The City Council discussed proposed changes to the Planned Development (PD) provisions in Chapter 15 of the zoning code and asked staff to research how other cities structure PD districts. The council did not adopt an ordinance; instead the council directed staff to return with comparative language and proposed revisions.
Why it matters: councilors said the PD process has been used in recent large projects and that the existing PD language contains subjective terms such as “unique” and “superior” that make it difficult to defend denials or to ensure consistent outcomes. Several members said PDs can be useful for genuinely mixed‑use, project‑driven developments — but only if the rules are precise and require developers to demonstrate objective benefits over standard zoning.
Key details: City Manager Dr. Caldera explained PDs are intended for project‑level flexibility when a development does not neatly fit a single zoning district. Councilors who had worked on previous PD cases (including Seneca West and Trilogy) described differing neighborhood experiences of notice and the timing of public input. Councilor Marsh summarized a common concern: PDs use words that are “fluffy” and lack measurable thresholds, which weakens the city’s ability to evaluate proposals consistently.
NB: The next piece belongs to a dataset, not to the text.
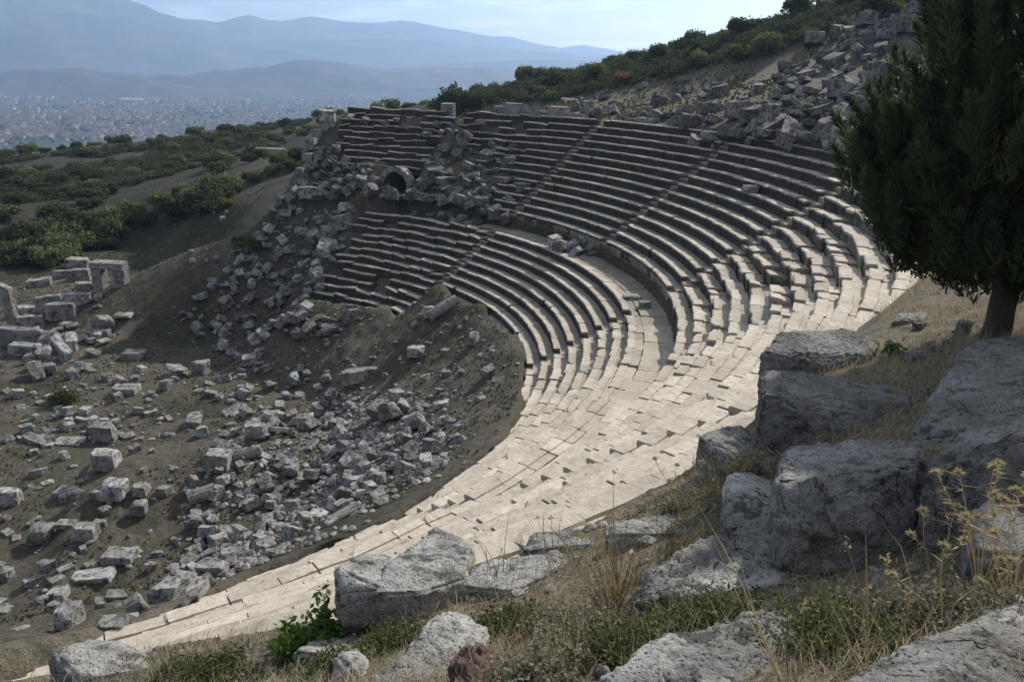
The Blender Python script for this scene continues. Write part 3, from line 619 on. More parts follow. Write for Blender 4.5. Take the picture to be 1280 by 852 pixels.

Direction to staff: the council asked staff to compile PD language and examples from comparable municipalities, and to identify objective criteria that would require developers to prove a PD is necessary (for example showing standard zoning cannot achieve the proposed outcome or demonstrating measurable public benefits such as increased tax yield by a specific percent). The city manager said staff will return with examples and a draft revision for further council discussion.
Ending: staff will return with drafted language and comparative PD provisions from other cities; councilors signaled willingness to retool PD rules rather than eliminate the tool outright if the code is made specific and defensible.